Desde 2015, quase mil atletas já passaram pelo Remar. Hoje, vários estão em alguns dos principais clubes do remo brasileiro, tendo acumulado convocações para a seleção brasileira em diferentes categorias e conquistado títulos dentro e fora do país (Foto: Jô Folha)
Captação e talentos
Desde 2015, quase mil atletas já passaram pelo Remar. Hoje, vários estão em alguns dos principais clubes do país, tendo acumulado convocações para a seleção brasileira em diferentes categorias e conquistado títulos dentro e fora do país. Piedro Tuchtenhagen, Maria Fuhrmann, Mariana Macedo e Ana Julia Ferreira estão no Flamengo; Shaiane Ucker, Facundo Mezquita e Evelyn Cardoso no Grêmio Náutico União, de Porto Alegre; Robson Radmann no América, de Blumenau (SC).
Ex-atleta do Remar e hoje treinador da equipe, Davi Rubira enfatiza que o projeto integra o Vem Ser Pelotas, da Esef/UFPel, que coordena a captação de atletas em escolas municipais de Pelotas.
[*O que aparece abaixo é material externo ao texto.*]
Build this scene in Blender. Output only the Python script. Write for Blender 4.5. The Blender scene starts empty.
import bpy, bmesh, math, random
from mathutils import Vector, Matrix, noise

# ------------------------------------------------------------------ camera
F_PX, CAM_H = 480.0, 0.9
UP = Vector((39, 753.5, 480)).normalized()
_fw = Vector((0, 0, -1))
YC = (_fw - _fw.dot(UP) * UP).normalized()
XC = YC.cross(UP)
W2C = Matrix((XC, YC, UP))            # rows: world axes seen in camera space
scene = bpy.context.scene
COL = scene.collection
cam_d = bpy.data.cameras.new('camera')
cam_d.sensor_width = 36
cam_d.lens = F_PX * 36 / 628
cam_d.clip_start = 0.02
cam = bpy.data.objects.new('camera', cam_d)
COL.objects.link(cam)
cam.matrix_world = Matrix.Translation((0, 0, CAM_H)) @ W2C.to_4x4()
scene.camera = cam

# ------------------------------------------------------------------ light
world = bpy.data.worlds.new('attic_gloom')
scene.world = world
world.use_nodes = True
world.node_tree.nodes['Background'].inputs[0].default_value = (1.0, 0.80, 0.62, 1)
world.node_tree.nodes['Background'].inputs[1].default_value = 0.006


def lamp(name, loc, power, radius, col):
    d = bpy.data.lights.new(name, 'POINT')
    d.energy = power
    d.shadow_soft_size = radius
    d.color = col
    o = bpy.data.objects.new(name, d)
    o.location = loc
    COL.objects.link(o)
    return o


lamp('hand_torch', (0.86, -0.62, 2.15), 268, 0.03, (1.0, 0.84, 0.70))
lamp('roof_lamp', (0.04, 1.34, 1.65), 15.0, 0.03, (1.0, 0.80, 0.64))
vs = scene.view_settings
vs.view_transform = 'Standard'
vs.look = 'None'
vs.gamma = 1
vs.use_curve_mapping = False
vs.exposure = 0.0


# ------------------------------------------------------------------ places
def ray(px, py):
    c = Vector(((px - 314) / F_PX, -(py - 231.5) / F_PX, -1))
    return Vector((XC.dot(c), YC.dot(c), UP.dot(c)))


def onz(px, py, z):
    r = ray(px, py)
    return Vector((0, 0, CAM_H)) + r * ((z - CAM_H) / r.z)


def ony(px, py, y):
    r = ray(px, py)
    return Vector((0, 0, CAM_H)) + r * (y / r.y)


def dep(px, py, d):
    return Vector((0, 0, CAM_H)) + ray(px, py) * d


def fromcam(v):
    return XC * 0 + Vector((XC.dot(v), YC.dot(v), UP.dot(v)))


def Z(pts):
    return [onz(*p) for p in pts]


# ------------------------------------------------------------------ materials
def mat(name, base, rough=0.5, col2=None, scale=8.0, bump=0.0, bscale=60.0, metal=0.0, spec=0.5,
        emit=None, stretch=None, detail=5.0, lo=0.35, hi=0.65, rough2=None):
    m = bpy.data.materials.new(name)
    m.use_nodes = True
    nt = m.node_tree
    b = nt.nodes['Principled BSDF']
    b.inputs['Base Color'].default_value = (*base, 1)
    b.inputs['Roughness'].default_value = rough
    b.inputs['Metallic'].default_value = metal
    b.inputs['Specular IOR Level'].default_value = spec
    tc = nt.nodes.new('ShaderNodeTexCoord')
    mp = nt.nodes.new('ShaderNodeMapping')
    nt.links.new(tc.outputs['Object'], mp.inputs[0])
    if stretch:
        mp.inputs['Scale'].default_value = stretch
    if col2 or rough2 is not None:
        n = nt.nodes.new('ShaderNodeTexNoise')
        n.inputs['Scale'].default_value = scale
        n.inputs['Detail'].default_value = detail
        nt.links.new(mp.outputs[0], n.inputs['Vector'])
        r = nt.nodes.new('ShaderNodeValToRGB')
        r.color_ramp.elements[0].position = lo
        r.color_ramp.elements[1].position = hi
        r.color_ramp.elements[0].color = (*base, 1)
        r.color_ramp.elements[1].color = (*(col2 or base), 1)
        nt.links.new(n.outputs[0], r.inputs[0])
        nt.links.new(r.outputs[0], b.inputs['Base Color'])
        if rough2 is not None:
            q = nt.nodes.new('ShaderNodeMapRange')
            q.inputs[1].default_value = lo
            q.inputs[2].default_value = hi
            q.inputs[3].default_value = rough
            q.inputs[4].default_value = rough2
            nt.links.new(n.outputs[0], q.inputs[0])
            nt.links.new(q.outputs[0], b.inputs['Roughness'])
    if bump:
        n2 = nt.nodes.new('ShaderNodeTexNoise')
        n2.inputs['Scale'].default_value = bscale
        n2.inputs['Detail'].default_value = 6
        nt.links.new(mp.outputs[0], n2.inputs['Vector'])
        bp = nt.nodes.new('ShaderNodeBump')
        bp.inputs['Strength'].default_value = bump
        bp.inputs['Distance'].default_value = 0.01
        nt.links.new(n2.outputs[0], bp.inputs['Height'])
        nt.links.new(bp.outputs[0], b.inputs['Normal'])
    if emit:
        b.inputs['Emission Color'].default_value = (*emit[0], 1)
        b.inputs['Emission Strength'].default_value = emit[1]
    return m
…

O trabalho leva em conta as características físicas dos jovens, encaminhando-os para programas dos esportes em que melhor se encaixam.
“[Vem Ser Pelotas] Vai nas escolas com estagiários e bolsistas, principalmente da Esef, em busca da captação de talentos. Faz diversos testes, com medidas antropométricas das crianças e designam para as modalidades”, explica. Para remadores, os requisitos são altura (mínimo de 1,79m aos 14 anos para meninos e 1,74m na mesma idade para meninas) e a aprovação em testes de potência.
Sem parar
Há quatro anos no Remar, campeã sul-americana sub-19 na modalidade double skiff com a seleção brasileira e integrante da delegação que representou o Centro Português no Brasileiro de Barcos Longos ainda neste mês, Brenda Madruga perdeu o namorado Henry Fontoura Guimarães na tragédia de 2024. Ela lamenta que o projeto tenha ganhado reconhecimento amplo em função do acidente e não do sucesso social e esportivo.
“O que me chateia é como as pessoas enxergam o projeto. As pessoas começaram a conhecer por causa do acidente, e isso me deixa muito triste porque o projeto desenvolveu atletas incríveis. Muitos foram para mundiais, sul-americanos e pan-americanos”, diz, citando um caso ocorrido justamente na viagem de volta do Rio de Janeiro.
“A essência do Remar para o Futuro e do Oguener nunca foi parar. A decisão de continuar mostra a essência. Agora vamos virar a página, seguir o caminho. Muita gente falou que tinha que parar, só que isso não é a característica do projeto. Nunca vai parar”.
Nove vidas perdidas
No acidente ocorrido na BR-376, em Guaratuba (PR), perderam a vida os atletas Samuel Benites Lopes, 15 anos; Henry Fontoura Guimarães, 17; João Pedro Kerchiner, 17; Helen Belony Centeno, 20; Nicole Colella da Cruz, 15; Angel Souto Vidal, 16; e Vitor Fernandes Camargo, 17, além de Oguener, 43, e do motorista da van, Ricardo Leal da Cunha, 52.
A delegação do projeto pelotense, fundado em 2015 e ligado à prefeitura e à UFPel, retornava de São Paulo. Na capital paulista, o grupo disputou o Campeonato Brasileiro Unificado de Remo. Os atletas do Remar conquistaram um total de sete medalhas (duas de ouro, três de prata e duas de bronze).
Comunicado da prefeitura de Pelotas
“Como de praxe, os convênios pressupõem responsabilidades compartilhadas entre os entes envolvidos, exigindo o cumprimento de critérios técnicos, administrativos e legais que assegurem a boa aplicação dos recursos públicos e a efetividade das ações propostas.
Sendo assim, a prefeitura, após pareceres técnicos emitidos pelas áreas competentes, indicou a necessidade de ajustes em aspectos fundamentais do projeto apresentado, especialmente quanto à abrangência da proposta, aos critérios de inclusão e permanência dos alunos e a questões pedagógicas relacionadas à avaliação de aprendizagem e impacto social da iniciativa.
A gestão municipal reafirma seu compromisso com a transparência, a eficiência e a responsabilidade no uso dos recursos públicos, assegurando que todas as parcerias e convênios firmados estejam alinhados aos princípios administrativos e às prioridades estratégicas da administração pública. A prefeitura permanece aberta ao diálogo e reafirma que sua atuação está pautada em critérios técnicos, mas também em uma visão comprometida com a justiça social, a valorização da educação pública e o desenvolvimento integral dos cidadãos”.